Tre mesi fa, a Parigi, si compiva la ormai celebre strage che ha visto coinvolto il settimanale satirico Charlie Hebdo. In quel tragico attentato, rivendicato dalle forze di Al-Quaeda, persero la vita dodici persone, tra cui il direttore del giornale e i suoi più stretti collaboratori.
A quei tempi, l’intera comunità occidentale, dalla Francia, colpita al cuore, alla Germania, passando per Italia, Spagna, fino agli Stati Uniti, si strinse attorno ai francesi. Diverse manifestazioni e flash-mob videro sfilare, nelle strade delle principali città, milioni di persone a difesa della libertà di espressione. Sui social network impazzava l’hastag #JeSuisCharlie – Io sono Charlie!
È di qualche giorno fa, invece, la terribile notizia della mattanza compiuta in una scuola keniota, in cui centocinquanta studenti universitari sono stati brutalmente decapitati o fucilati dall’esercito dell’Isis, in nome di una drammatica persecuzione ai cristiani.
Qualche titolo di giornale, un paio di passaggi tv e, poi, tutto tristemente già dimenticato. Nessuna sfilata, nessun flash-mob, bacheche Facebook intasate soltanto dai risultati del sabato calcistico.
Pochi giorni successivamente all’attacco parigino, in Nigeria, si compiva una strage simile, invece, a quella che visto coinvolti gli studenti di Garissa. Anche in quel caso, le notizie provenienti dalla capitale francese prendevano il dominio di palinsesti e coscienze personali.
Perché i morti dell’Africa, tra l’altro non circoscritti ai soli fatti sopracitati ma estesi a quotidiane storie di guerra, non scuotono i nostri animi quanto quelli in pelle bianca? Anche il celebre imprenditore Flavio Briatore si è interrogato sull’accaduto, scagliandosi contro la stampa: “Centocinquanta morti africani non valgono dodici francesi?”. Come dagli torto!
Abbiamo contattato l’antropologo Massimo Canevacci, già docente dell’Università La Sapienza di Roma, oggi in servizio presso l’Instituto de Estudos Avançados da USP di Sao Paolo in Brasile per conoscere la sua opinione in merito alla riflessione di cui sopra.
“Quello che accadde in Francia, coinvolse non solo i francesi ma gli europei tutti, almeno quelli che credono nella libertà di espressione e sono cresciuti contro ogni censura. A quelli si aggregarono anche persone dagli Stati Uniti e dal Brasile, anche se in pochi. Quando accade, invece, un fatto così enorme, come nella scuola cattolica in Kenya, penso che i principali soggetti che si debbano mobilitare per contrastare tale atto altrettanto odioso, basato in parte su questioni religiose, ma ancor di più sulla vendetta, (I Kenioti invadono la Somalia, loro rispondono allo stesso modo) siano gli stessi abitanti di quelle zone.” Sostiene Canevacci. “A mio avviso, quindi, il problema deve essere affrontato in primo luogo dagli africani.
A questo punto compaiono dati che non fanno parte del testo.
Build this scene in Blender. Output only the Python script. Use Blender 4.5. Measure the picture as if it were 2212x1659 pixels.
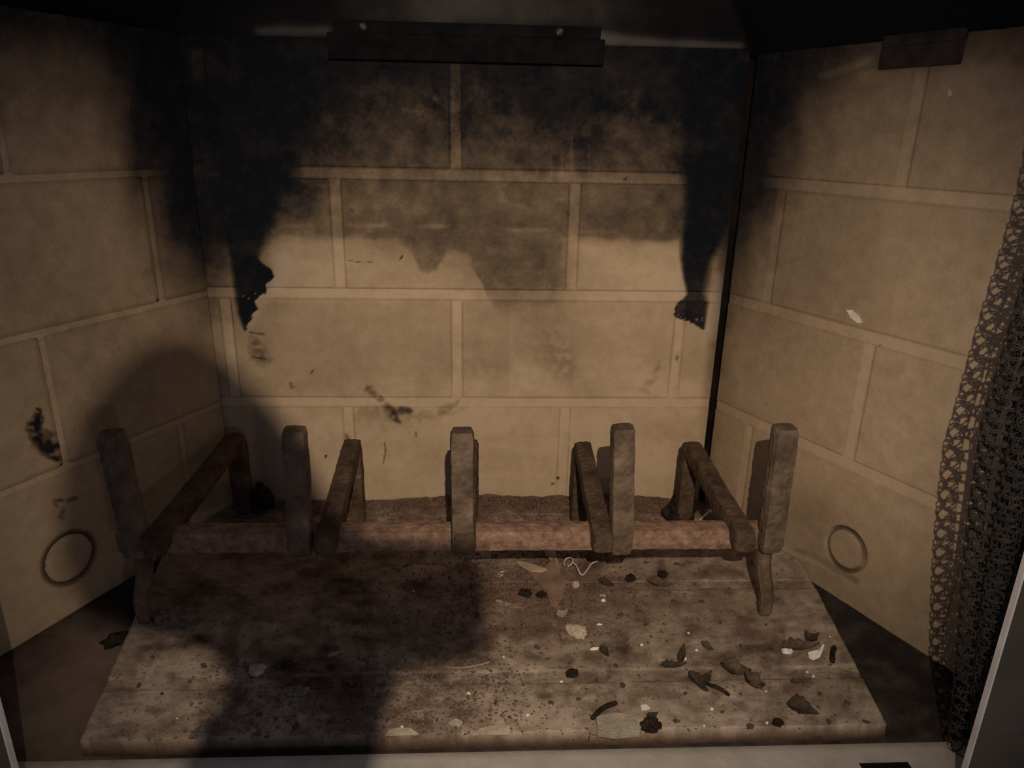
import bpy, math, random
import numpy as np
from mathutils import Vector, Matrix, noise

# ------------------------------------------------------------------ clear
for o in list(bpy.data.objects): bpy.data.objects.remove(o, do_unlink=True)
scene = bpy.context.scene
COL = scene.collection

# ------------------------------------------------------------------ camera (surveyed from the panel joints)
CAM = np.array([0.02005, -0.71355, 0.38467])
PITCH, YAW, ROLL, FPX = 0.33445, 0.05206, 0.02055, 1561.4365
XL, XR, AL, AR = -0.25197, 0.27266, 0.47247, 0.44876     # back corners and splay of the side panels
Z1, PC, LB, JW = 0.1159, 0.115, 0.2286, 0.0108           # first joint, course pitch, brick length, joint width
ZTOP = 0.4609
SEED = 7

def basis():
    f = np.array([math.sin(YAW)*math.cos(PITCH), math.cos(YAW)*math.cos(PITCH), -math.sin(PITCH)])
    ri = np.array([math.cos(YAW), -math.sin(YAW), 0.0]); up = np.cross(ri, f)
    r = math.cos(ROLL)*ri + math.sin(ROLL)*up; u = -math.sin(ROLL)*ri + math.cos(ROLL)*up
    return r, u, f
CR, CU, CF = basis()
cam_data = bpy.data.cameras.new('camera'); cam = bpy.data.objects.new('camera', cam_data); COL.objects.link(cam)
cam_data.sensor_width = 36.0; cam_data.sensor_fit = 'HORIZONTAL'; cam_data.lens = 36.0*FPX/2212.0
cam_data.clip_start = 0.01
cam.matrix_world = Matrix([[CR[0], CU[0], -CF[0], CAM[0]], [CR[1], CU[1], -CF[1], CAM[1]],
                           [CR[2], CU[2], -CF[2], CAM[2]], [0, 0, 0, 1]])
scene.camera = cam

# ------------------------------------------------------------------ world, lamp, exposure
scene.view_settings.view_transform = 'Standard'; scene.view_settings.look = 'None'
scene.view_settings.exposure = 0.0; scene.view_settings.gamma = 1.0
scene.view_settings.use_curve_mapping = False
world = bpy.data.worlds.new('dim_room'); scene.world = world; world.use_nodes = True
bg = world.node_tree.nodes['Background']
bg.inputs['Color'].default_value = (0.72, 0.82, 1.16, 1); bg.inputs['Strength'].default_value = 0.10

LAMP = Vector((0.04, -0.80, 0.50))
sp = bpy.data.lights.new('hand_torch', 'SPOT'); spo = bpy.data.objects.new('hand_torch', sp); COL.objects.link(spo)
sp.energy = 13.4; sp.color = (1.0, 0.81, 0.60); sp.spot_size = math.radians(77); sp.spot_blend = 1.0
sp.shadow_soft_size = 0.0018
spo.location = LAMP
spo.rotation_euler = (Vector((0.06, 0.0, 0.10)) - LAMP).to_track_quat('-Z', 'Y').to_euler()

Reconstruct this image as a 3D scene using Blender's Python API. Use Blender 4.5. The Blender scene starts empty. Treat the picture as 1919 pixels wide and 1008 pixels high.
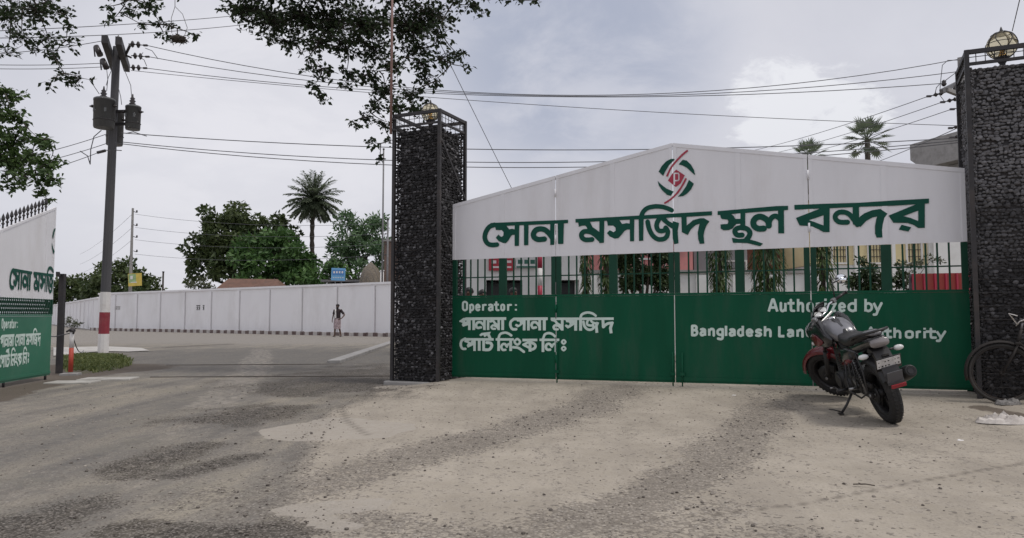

Solo loro possono contrastare tale barbarie come soggetti politici. Un intervento europeo sarebbe visto di nuovo come ingerenza post-coloniale, come ad esempio i francesi in Mali. Certo, sarebbe stato importante organizzare una manifestazione in Europa ma, questi eventi, purtroppo, accadono quotidianamente in tanti, troppi paesi nell’area medio-orientale, così come in Pakistan, Indonesia e, appunto, in Africa. È altrettanto ovvio che non si può pensare di indire una protesta al giorno contro questi feroci fondamentalisti. E allora cosa? È molto difficile perché è tutto certamente basato sulla forza, ma ancor più sulla cultura. Come si afferma la cultura della tolleranza con chi detesta i tolleranti?”
La riflessione ultima del Professore, forse, è un interrogativo ancor più valido di tutti quelli proposti da noi stessi. In tempi in cui l’odio razziale, denigrare il diverso, stanno tornando pericolosamente in auge in ogni campagna politica anche di casa nostra, è difficile pensare di voler insegnare democrazia e multiculturalità quando queste vengono calpestate da chi dovrebbe farsene portavoce.